Most of Gould’s entries describe his duties as agent at Welbeck; these included letting farms, collecting rents and planting woodlands. He refers to visits by the architect John Carr of York, and voices his evident disapproval of the extravagant proposals to extend and alter Welbeck Abbey. Such features as the estate ice house and fire engine, and the trial of a new patent washing machine are mentioned! Gould had a low opinion of the household servants at Welbeck, describing them on one occasion as ‘a parcel of thieves and designing persons’! He also appears to have had an uneasy relationship with the Welbeck gardener, William Speechly, who had achieved some fame for his publications on growing trees and pineapples.

As this was the period of the agricultural and industrial revolutions, Gould gives details of the establishment of the new cotton mills on the Arkwright model, and he highlights partnership disputes over the Town and Field Mills at Mansfield. He also makes reference to the dispute over the water supply between Lord Byron and the owners of Papplewick mills, and problems with poaching by workers from the Cuckney mill. He describes the protracted negotiations over the Parliamentary enclosure of Arnold commons, and his opposition to the proposed turnpike road from Nottingham to Mansfield.
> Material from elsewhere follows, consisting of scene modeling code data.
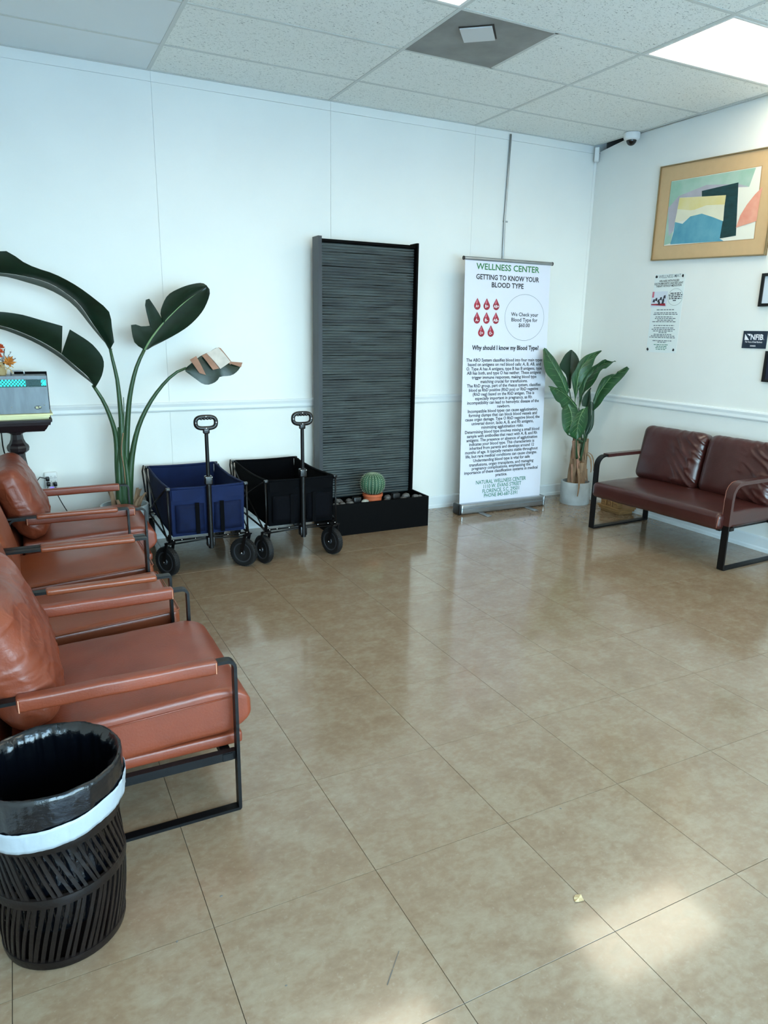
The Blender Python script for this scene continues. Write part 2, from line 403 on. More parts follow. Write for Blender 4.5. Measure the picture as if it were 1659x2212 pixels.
    def grid(s, rows, thick=0.0):
        nr, nc = len(rows), len(rows[0]); vs = [Vector(p) for r_ in rows for p in r_]
        fs = [(i*nc+j, i*nc+j+1, (i+1)*nc+j+1, (i+1)*nc+j) for i in range(nr-1) for j in range(nc-1)]
        if thick:
            nrm = [Vector() for _ in vs]
            for f in fs:
                n_ = (vs[f[1]]-vs[f[0]]).cross(vs[f[3]]-vs[f[0]]) + (vs[f[3]]-vs[f[2]]).cross(vs[f[1]]-vs[f[2]])
                for i in f: nrm[i] += n_
            k = len(vs)
            vs2 = [p - (n_.normalized() if n_.length > 1e-12 else Vector((0,0,1)))*thick for p, n_ in zip(vs, nrm)]
            fs2 = [tuple(i+k for i in reversed(f)) for f in fs]
            bd = [i for i in range(nc)] + [i*nc+nc-1 for i in range(1, nr)] + [(nr-1)*nc+j for j in range(nc-2, -1, -1)] + [i*nc for i in range(nr-2, 0, -1)]
            side = [(bd[(q+1) % len(bd)], bd[q], bd[q]+k, bd[(q+1) % len(bd)]+k) for q in range(len(bd))]
            vs = vs+vs2; fs = fs+fs2+side
        return s.add(vs, fs)
    def xf(s, mtx):
        s.v = [mtx @ p for p in s.v]; return s
    def mesh(s, name, origin=None, smooth=None, recalc=True):
        me = bpy.data.meshes.new(name)
        o = origin or Vector()
        me.from_pydata([tuple(p-o) for p in s.v], [], s.f)
        if recalc:
            bm = bmesh.new(); bm.from_mesh(me); bmesh.ops.recalc_face_normals(bm, faces=bm.faces); bm.to_mesh(me); bm.free()
        me.validate()
        if smooth is not None:
            me.shade_smooth()
            if smooth < 179: me.set_sharp_from_angle(angle=math.radians(smooth))
        return me
    def build(s, name, material, parent=None, smooth=None, local=False, recalc=True):
        o = ORG.get(parent.name, Vector()) if parent is not None else Vector()
        me = s.mesh(name, Vector() if local else o, smooth, recalc)
        return link(name, me, material, parent)

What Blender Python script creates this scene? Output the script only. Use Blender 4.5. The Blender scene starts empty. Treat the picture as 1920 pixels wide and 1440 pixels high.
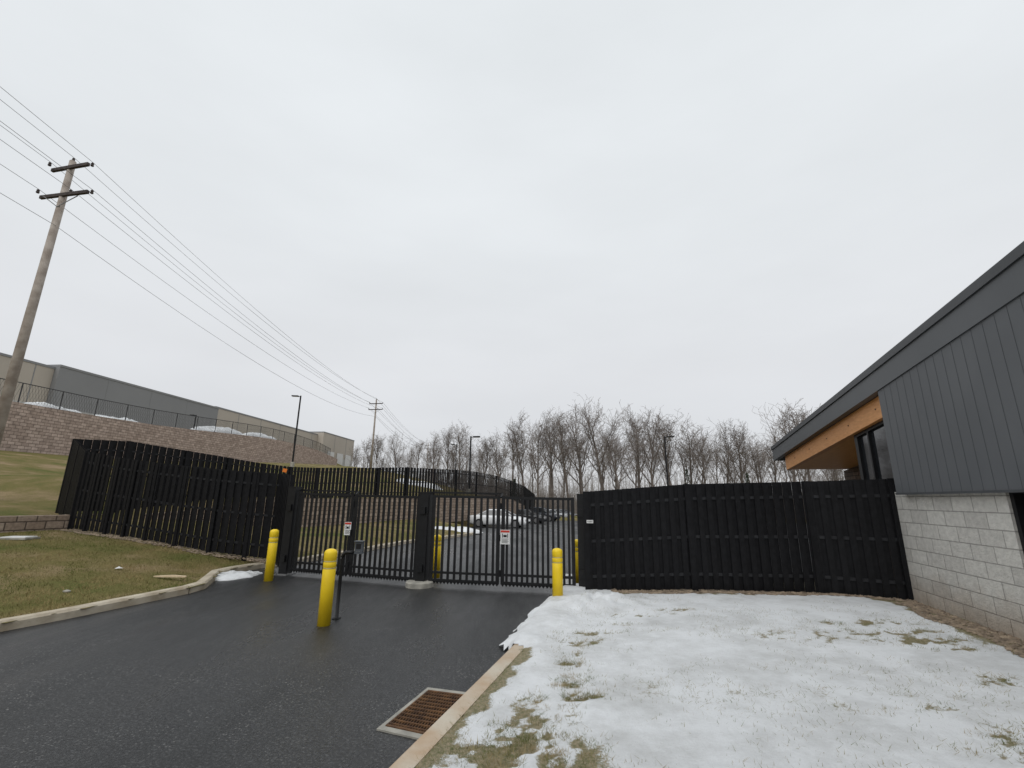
import bpy, math, random, bmesh
import numpy as np
from mathutils import Vector, noise, Matrix
SC=bpy.context.scene; COL=SC.collection
R_=random.Random(7)
# ------------------------------------------------------------ camera geometry
FP=866.0; P=math.atan(215/866.0); RO=0.0115; H=1.7
F=Vector((0,math.cos(P),math.sin(P))); U0=Vector((0,-math.sin(P),math.cos(P))); R0=Vector((1,0,0))
RR=R0*math.cos(RO)+U0*math.sin(RO); UU=U0*math.cos(RO)-R0*math.sin(RO)
CAM=Vector((0,0,H))
def ray(px,py): return F+RR*((px-960)/FP)+UU*((720-py)/FP)
def At(px,py,Y):
    d=ray(px,py); return CAM+d*(Y/d.y)
def zp(px,py,z):
    d=ray(px,py); return CAM+d*((z-H)/d.z)
# ------------------------------------------------------------ terrain
CT=[(-8.9,0,.12),(-8.2,3,.12),(-7.2,6,.13),(-6.6,8,.13),(-6.1,9.6,.13),(-6.35,10.6,.13),(-6.0,12,.12),(-12,2,.3),(-12,6,.42),(-10.5,9,.5),
(-7.2,11.4,.3),(-9.2,12.3,.58),(-11.9,13.1,.76),(-14.8,15.7,1.1),(-18,16,1.5),(-22,10,1.6),(-22,0,1.6),(-38,35,4.8),(-38,10,4.2),(-39,-20,3.5),
(-5.6,12.8,.1),(-4.2,18,.06),(-2,25,-.08),(-7.5,17,.3),(-5.8,22,.3),(-4.2,29,.1),(-9,20,.4),(-13,18.5,.9),(-11.5,21.5,.4),(-10.5,25,.3),(-8.5,30,.4),(-5.5,35,.5),(-3,41,.5),(0,50,.3),(3,60,-.4),
(-20,30,2.0),(-25,45,3.6),(-21,75,5.9),(-35,85,6.2),(-8,60,2.6),(-5,90,1.5),(20,90,-1.5),(60,90,-1.5),(60,40,-1),(25,40,-1),(20,10,-.3),(60,0,-.3),(20,-30,-.2),(0,-30,0),
(-60,120,6),(-60,50,5.4),(-70,0,5),(-40,150,6),(0,150,1),(80,150,-1),(-3,5,-.1),(-2,12,-.1),(5,5,0),(6,20,-.4),(10,34,-.7)]
CT=np.array(CT,float)
def _phi(r2): return np.where(r2>1e-9, r2*np.log(np.maximum(r2,1e-9))*.5,0)
n=len(CT); A=np.zeros((n+3,n+3))
A[:n,:n]=_phi(((CT[:,None,:2]-CT[None,:,:2])**2).sum(-1))+np.eye(n)*.3
A[:n,n]=1;A[:n,n+1:]=CT[:,:2];A[n,:n]=1;A[n+1:,:n]=CT[:,:2].T
W=np.linalg.solve(A,np.concatenate([CT[:,2],np.zeros(3)]))
def tps(x,y):
    x=np.asarray(x,float);y=np.asarray(y,float)
    xc=np.clip(x,-90,90);yc=np.clip(y,-40,160)
    r2=(xc[...,None]-CT[:,0])**2+(yc[...,None]-CT[:,1])**2
    return (_phi(r2)*W[:n]).sum(-1)+W[n]+W[n+1]*xc+W[n+2]*yc
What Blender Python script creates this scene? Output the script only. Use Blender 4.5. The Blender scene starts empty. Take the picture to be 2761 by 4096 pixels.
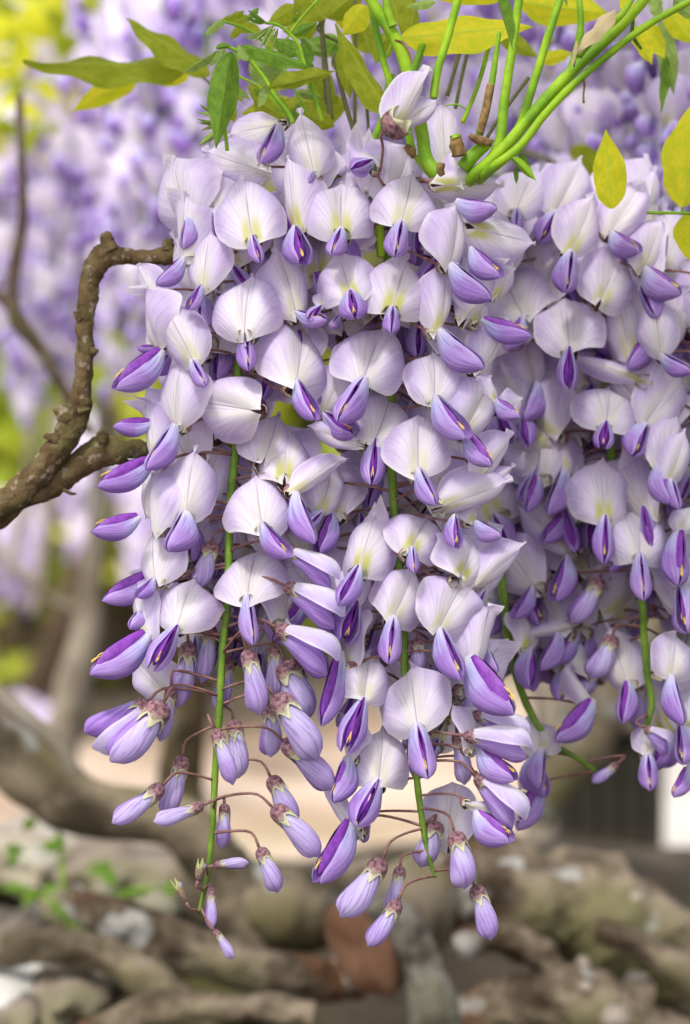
import bpy, math, random
import numpy as np
from mathutils import Vector, Matrix, noise as mnoise

rnd = random.Random(7)
sc = bpy.context.scene
C = sc.collection
rad = math.radians

# ------------------------------------------------------------------ camera
IW, IH, FPX = 2761.0, 4096.0, 12564.0          # photograph size and focal length in its pixels
CAM_H, PITCH = 0.50, rad(4.0)
cam_d = bpy.data.cameras.new('camera')
cam = bpy.data.objects.new('camera', cam_d); C.objects.link(cam)
cam.location = (0, -1.0, CAM_H)
cam.rotation_euler = (rad(90) - PITCH, 0, 0)
cam_d.sensor_fit = 'VERTICAL'; cam_d.sensor_height = 36.0; cam_d.sensor_width = 24.3
cam_d.lens = 36.0 * FPX / IH
cam_d.clip_start = 0.05; cam_d.clip_end = 500
cam_d.dof.use_dof = True
cam_d.dof.focus_distance = 1.005
cam_d.dof.aperture_fstop = 8.6
sc.camera = cam
CAMP = Vector(cam.location)
RIGHT = Vector((1, 0, 0))
FWD = Vector((0, math.cos(PITCH), -math.sin(PITCH)))
UP = Vector((0, math.sin(PITCH), math.cos(PITCH)))

# ------------------------------------------------------------------ world, sun, exposure
SUN_EL, SUN_AZ = rad(58), rad(205)
w = bpy.data.worlds.new('World'); sc.world = w; w.use_nodes = True
nt = w.node_tree; bg = nt.nodes['Background']
sky = nt.nodes.new('ShaderNodeTexSky'); sky.sky_type = 'NISHITA'; sky.sun_disc = False
sky.sun_elevation = SUN_EL; sky.sun_rotation = SUN_AZ
sky.air_density = 1.0; sky.dust_density = 4.0; sky.ozone_density = 0.6
hs = nt.nodes.new('ShaderNodeHueSaturation'); hs.inputs['Saturation'].default_value = 0.35   # thin overcast
nt.links.new(sky.outputs[0], hs.inputs['Color'])
nt.links.new(hs.outputs[0], bg.inputs[0]); bg.inputs[1].default_value = 0.15
sd = bpy.data.lights.new('sun', 'SUN'); sd.energy = 2.5; sd.angle = rad(9); sd.color = (1, .96, .9)
sun = bpy.data.objects.new('sun', sd); C.objects.link(sun)
sdir = Vector((math.sin(SUN_AZ) * math.cos(SUN_EL), math.cos(SUN_AZ) * math.cos(SUN_EL), math.sin(SUN_EL)))
sun.rotation_euler = sdir.to_track_quat('Z', 'Y').to_euler()
sun.location = (0, 0, 5)
vs = sc.view_settings
vs.view_transform = 'Standard'; vs.look = 'None'; vs.gamma = 1; vs.use_curve_mapping = False
vs.exposure = 1.22
sc.cycles.max_bounces = 10; sc.cycles.diffuse_bounces = 7; sc.cycles.transmission_bounces = 7
sc.cycles.use_denoising = True

# ------------------------------------------------------------------ placing helpers
# frames of reference used while measuring: origin and pixel size of each enlarged view
CR = {'1': (350, 250, .7015), '2': (1150, 250, .7015), '3': (350, 1250, .7015), '4': (1150, 1250, .7015),
      '5': (350, 2250, .7015), '6': (1150, 2250, .7015), '7': (1861, 400, .602), '8': (1861, 1700, .602),
      '9': (350, 3050, .574), '0': (1250, 3050, .574), 'L': (50, 0, .7015), 'M': (850, 0, .7015),
      'N': (1661, 0, .7015), 'P': (0, 700, .6447), 'Q': (0, 2400, .8929), 'R': (1361, 2400, .8929),
      'D': (0, 0, 1.7609)}

def px(c, x, y):
    o = CR[c]
    return (o[0] + o[2] * x, o[1] + o[2] * y)

def at(p, d):
    """point of the place d metres along the viewing axis, seen at photo pixel p"""
    return CAMP + FWD * d + RIGHT * ((p[0] - IW / 2) / FPX * d) + UP * (-(p[1] - IH / 2) / FPX * d)

def cv(x, y, z):
    return RIGHT * x + UP * y - FWD * z      # z towards the viewer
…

Visits to theatres in Mansfield, Nottingham and Buxton are mentioned, and he writes a detailed description of the riotous events of the county election at Nottingham in 1784. There are extensive references to his travels by horse, coach or chaise – during the years 1783-87 he describes journeys totalling nearly 10,000 miles made in all weathers, often encountering problems with Peak District roads covered in snow.

The book consists of 282 pages, including twenty illustrations and maps.